SOUND OF FALLING: um labirinto de traumas para abrir a competição em Cannes
A segunda longa-metragem da realizadora alemã Mascha Schilinski abriu a competição em Cannes com uma crónica universalista da opressão sofrida pelas mulheres nos últimos cem anos.
Um século de traumas familiares através da vida de quatro mulheres: o filme alemão “Sound of Falling” abriu a competição de Cannes na quarta-feira, explorando uma transmissão labiríntica do sofrimento de mãe para filha.
“Estávamos interessados em mulheres que estão apenas a sobreviver em vez de viver e até onde é preciso ir para quebrar esta vontade de sobreviver”, disse à AFP a realizadora Mascha Schilinski, recordando que “gritou de alegria” quando soube que a sua segunda longa-metragem tinha sido selecionada.
“Sound of Falling” (que em português significa “O Som da Queda”) passa-se numa quinta familiar isolada do mundo e da história, onde o chão de madeira range e por onde passam várias gerações, desde o início do século XX até hoje. O filme começa com a pequena Alma (Hanna Heckt), no início do século XX e segue a longa linha dos seus descendentes até Lenka (Laeni Geiseler), uma adolescente que partilha AirPods com um vizinho taciturno.
Entre estas duas épocas, desenrola-se uma imponente cartografia do assédio e da opressão que se abate sobre as mulheres.
“Muitas das mulheres deste filme não escolhem a morte, mas esta é frequentemente a única opção que lhes ocorre para se libertarem radicalmente”, observa Mascha Schilinski.
Para reconstituir estes cem anos de servidão, a sua câmara mostra sinais impercetíveis, como o tremor das mãos, e acontecimentos insignificantes que despertam ansiedades entorpecidas.
A adolescente Lenka convence-se subitamente de que a sua vida é um fracasso porque não escolhe o mesmo sabor de gelado que a sua vizinha, que a fascina para além da racionalidade.
Centrado inteiramente nesta geografia íntima, “O Som da Queda” deixa de fora as convulsões políticas que marcaram a Alemanha no século XX, a divisão do país, a queda do Muro e, sobretudo, o período nazi.

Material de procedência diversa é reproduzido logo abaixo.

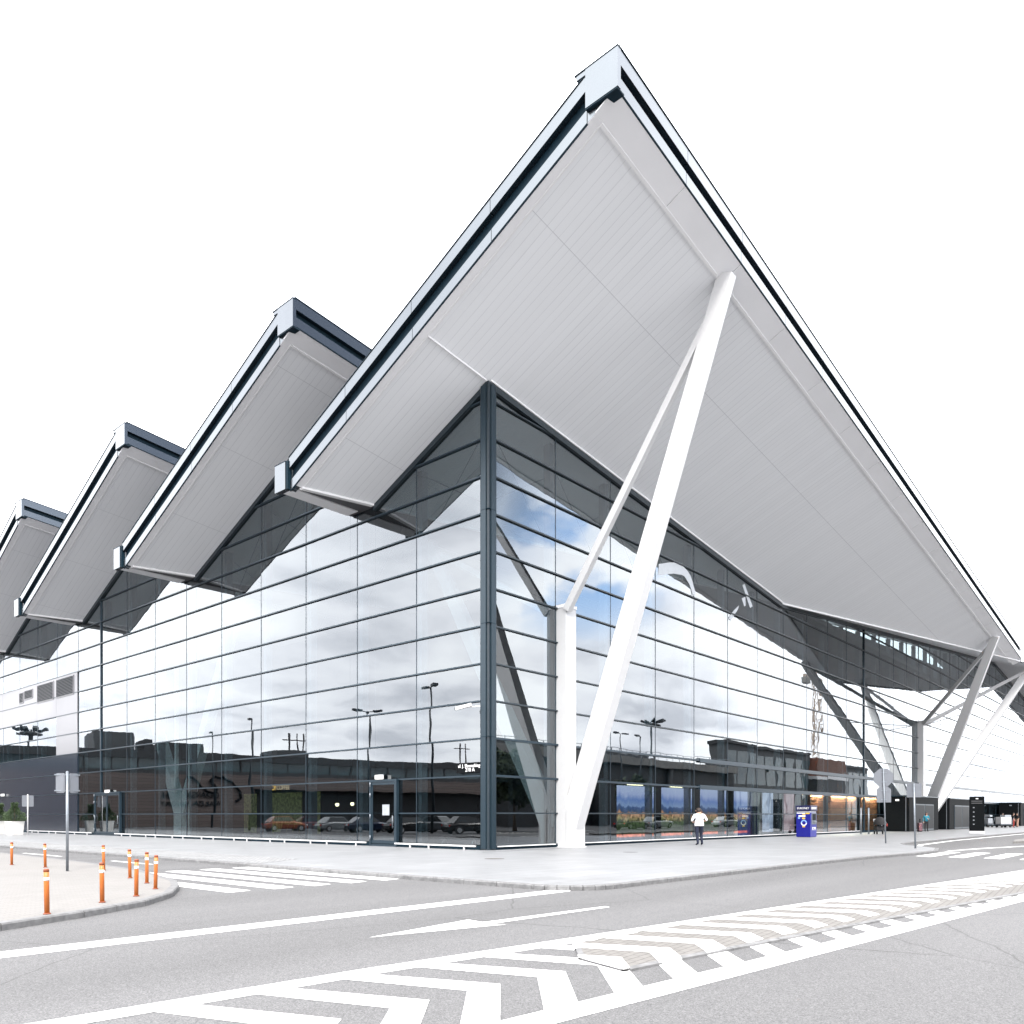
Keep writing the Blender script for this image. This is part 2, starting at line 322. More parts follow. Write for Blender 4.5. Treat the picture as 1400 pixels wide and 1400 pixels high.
# ------------------------------------------------------------------ mesh helpers
class MB:
    def __init__(s): s.v = []; s.f = []; s.mi = []; s.mats = []; s.smooth = []
    def m(s, mat):
        if mat not in s.mats: s.mats.append(mat)
        return s.mats.index(mat)
    def poly(s, pts, mat, smooth=False):
        i = len(s.v); s.v += [tuple(p) for p in pts]; s.f.append(list(range(i, i+len(pts)))); s.mi.append(s.m(mat)); s.smooth.append(smooth)
    def hexa(s, b, t, mat):
        n = len(b); i = len(s.v); s.v += [tuple(p) for p in b] + [tuple(p) for p in t]; k = s.m(mat)
        fs = [list(range(i+n-1, i-1, -1)), list(range(i+n, i+2*n))]
        for a in range(n): c = (a+1) % n; fs.append([i+a, i+c, i+n+c, i+n+a])
        s.f += fs; s.mi += [k]*len(fs); s.smooth += [False]*len(fs)
    def box(s, x0, x1, y0, y1, z0, z1, mat):
        s.hexa([(x0, y0, z0), (x1, y0, z0), (x1, y1, z0), (x0, y1, z0)], [(x0, y0, z1), (x1, y0, z1), (x1, y1, z1), (x0, y1, z1)], mat)
    def prism(s, pts, z0, z1, mat):
        a = sum(pts[i][0]*pts[(i+1) % len(pts)][1]-pts[(i+1) % len(pts)][0]*pts[i][1] for i in range(len(pts)))
        if a < 0: pts = list(reversed(pts))
        s.hexa([(p[0], p[1], z0) for p in pts], [(p[0], p[1], z1) for p in pts], mat)
    def bar(s, p0, p1, w, h, mat, up=(0, 0, 1), w1=None, h1=None):
        p0 = Vector(p0); p1 = Vector(p1); d = (p1-p0).normalized(); up = Vector(up)
        a = d.cross(up)
        if a.length < 1e-4: a = d.cross(Vector((1, 0, 0)))
        a.normalize(); b = a.cross(d).normalized()
        w1 = w if w1 is None else w1; h1 = h if h1 is None else h1
        q = lambda p, w, h: [p-a*w/2-b*h/2, p+a*w/2-b*h/2, p+a*w/2+b*h/2, p-a*w/2+b*h/2]
        s.hexa(q(p0, w, h)[::-1], q(p1, w1, h1)[::-1], mat)
    def tube(s, p0, p1, r0, mat, r1=None, n=10, caps=True, smooth=True):
        p0 = Vector(p0); p1 = Vector(p1); r1 = r0 if r1 is None else r1
        d = (p1-p0).normalized(); a = d.orthogonal().normalized(); b = d.cross(a); i = len(s.v); k = s.m(mat)
        for p, r in ((p0, r0), (p1, r1)):
            for j in range(n):
                t = 2*pi*j/n; s.v.append(tuple(p+a*cos(t)*r+b*sin(t)*r))
        for j in range(n):
            c = (j+1) % n; s.f.append([i+j, i+c, i+n+c, i+n+j]); s.mi.append(k); s.smooth.append(smooth)
        if caps:
            s.f.append(list(range(i+n-1, i-1, -1))); s.f.append(list(range(i+n, i+2*n))); s.mi += [k, k]; s.smooth += [False, False]
    def lathe(s, prof, mat, c=(0, 0, 0), n=16):
        i = len(s.v); k = s.m(mat)
        for r, z in prof:
            for j in range(n): t = 2*pi*j/n; s.v.append((c[0]+r*cos(t), c[1]+r*sin(t), c[2]+z))
        for q in range(len(prof)-1):
            for j in range(n):
                e = (j+1) % n; s.f.append([i+q*n+j, i+q*n+e, i+(q+1)*n+e, i+(q+1)*n+j]); s.mi.append(k); s.smooth.append(True)
        s.f.append([i+(len(prof)-1)*n+j for j in range(n)]); s.mi.append(k); s.smooth.append(False)
        s.f.append([i+j for j in reversed(range(n))]); s.mi.append(k); s.smooth.append(False)
    def ball(s, c, r, mat, n=12, m=8, sc=(1, 1, 1), zmin=-1):
        prof = []
        i = len(s.v); k = s.m(mat); rows = []
        for a in range(m+1):
            ph = -pi/2+pi*a/m
            if sin(ph) < zmin: continue
            row = []
            for j in range(n):
                t = 2*pi*j/n; row.append(len(s.v)); s.v.append((c[0]+r*sc[0]*cos(ph)*cos(t), c[1]+r*sc[1]*cos(ph)*sin(t), c[2]+r*sc[2]*sin(ph)))
            rows.append(row)
        for a in range(len(rows)-1):
            for j in range(n):
                e = (j+1) % n; s.f.append([rows[a][j], rows[a][e], rows[a+1][e], rows[a+1][j]]); s.mi.append(k); s.smooth.append(True)
    def build(s, name, parent=None, bevel=0.0):
        me = bpy.data.meshes.new(name); me.from_pydata(s.v, [], s.f)
        for mt in s.mats: me.materials.append(M[mt] if isinstance(mt, str) else mt)
        for p, k, sm in zip(me.polygons, s.mi, s.smooth): p.material_index = k; p.use_smooth = sm
        me.update()
        o = bpy.data.objects.new(name, me); COL.objects.link(o)
        if parent: o.parent = parent
        if bevel:
            bm = bmesh.new(); bm.from_mesh(me); bmesh.ops.remove_doubles(bm, verts=bm.verts, dist=1e-5)
            bm.to_mesh(me); bm.free()
            md = o.modifiers.new('bevel', 'BEVEL'); md.width = bevel; md.segments = 2; md.limit_method = 'ANGLE'
        return o
def thing(name, label, cat, loc=(0, 0, 0), rz=0.0, group=None):
    o = bpy.data.objects.new(name, None); COL.objects.link(o); o.location = loc; o.rotation_euler = (0, 0, rz)
    o.empty_display_size = .3
    o['label'] = label; o['category'] = cat
    if group: o['group'] = group
    return o
def tag(o, label, cat, group=None):
    o['label'] = label; o['category'] = cat
    if group: o['group'] = group
    return o
def struct(o): o['kind'] = 'structure'; return o
def copy_tree(o, parent=None):
    c = o.copy(); COL.objects.link(c)
    if parent: c.parent = parent
    for ch in [x for x in list(bpy.data.objects) if x.parent == o]: copy_tree(ch, c)
    return c
def text_part(name, body, size, mat, parent, loc, rot, depth=.008, align='CENTER', width=None):
    cu = bpy.data.curves.new(name, 'FONT'); cu.body = body; cu.size = size; cu.extrude = depth; cu.align_x = align; cu.align_y = 'CENTER'
    to = bpy.data.objects.new(name, cu); COL.objects.link(to); bpy.context.view_layer.update()
    me = bpy.data.meshes.new_from_object(to.evaluated_get(bpy.context.evaluated_depsgraph_get()))
    bpy.data.objects.remove(to); me.name = name; me.materials.clear(); me.materials.append(M[mat])
    o = bpy.data.objects.new(name, me); COL.objects.link(o); o.parent = parent; o.location = loc; o.rotation_euler = rot
    if width:
        w = max(v.co.x for v in me.vertices)-min(v.co.x for v in me.vertices); o.scale = (width/w,)*3
    return o
def clip(poly, a, b, c):           # keep a*x+b*y<=c
    out = []
    for i in range(len(poly)):
        p, q = poly[i], poly[(i+1) % len(poly)]
        dp, dq = a*p[0]+b*p[1]-c, a*q[0]+b*q[1]-c
        if dp <= 0: out.append(p)
        if dp*dq < 0:
            t = dp/(dp-dq); out.append((p[0]+(q[0]-p[0])*t, p[1]+(q[1]-p[1])*t))
    return out

# ------------------------------------------------------------------ ground
RZ = -.10
MZ = RZ+.004
mb = MB(); mb.poly([(-900, -900, RZ), (1500, -900, RZ), (1500, 1500, RZ), (-900, 1500, RZ)], 'asphalt')
struct(mb.build('road'))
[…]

Em declarações à AFP, a realizadora, de 41 anos, confirma esta tendência universalista, apesar de algumas referências subtis presentes na história.
“O filme podia ter-se passado em qualquer parte do mundo. Não era esse o nosso objetivo principal (evocar a história da Alemanha). Acima de tudo, queríamos aproximar-nos da memória transmitida pelos corpos”, explica. “Só vemos o que é realmente crucial para as raparigas na sua vida quotidiana. E é assim que vemos o que é a história”, acrescenta a realizadora.
Ao longo do filme, porém, ouve-se uma tempestade que se aproxima e que Mascha Schilinski associa ao que considera serem os perigos do nosso tempo. “Enquanto escrevíamos o filme, a história apanhou-nos com o ressurgimento da extrema-direita na Europa e o regresso da guerra, um arrepio mesmo antes de algo grande estar prestes a acontecer”, diz.
“Foi esse o sentimento que tentámos captar, porque era também o que os protagonistas sentiam. A sensação de que uma guerra está mesmo ao virar da esquina, de que está a acontecer algo para o qual ainda não temos palavras”.
No total, 22 filmes concorrem à Palma de Ouro. Os vencedores serão anunciados a 24 de maio.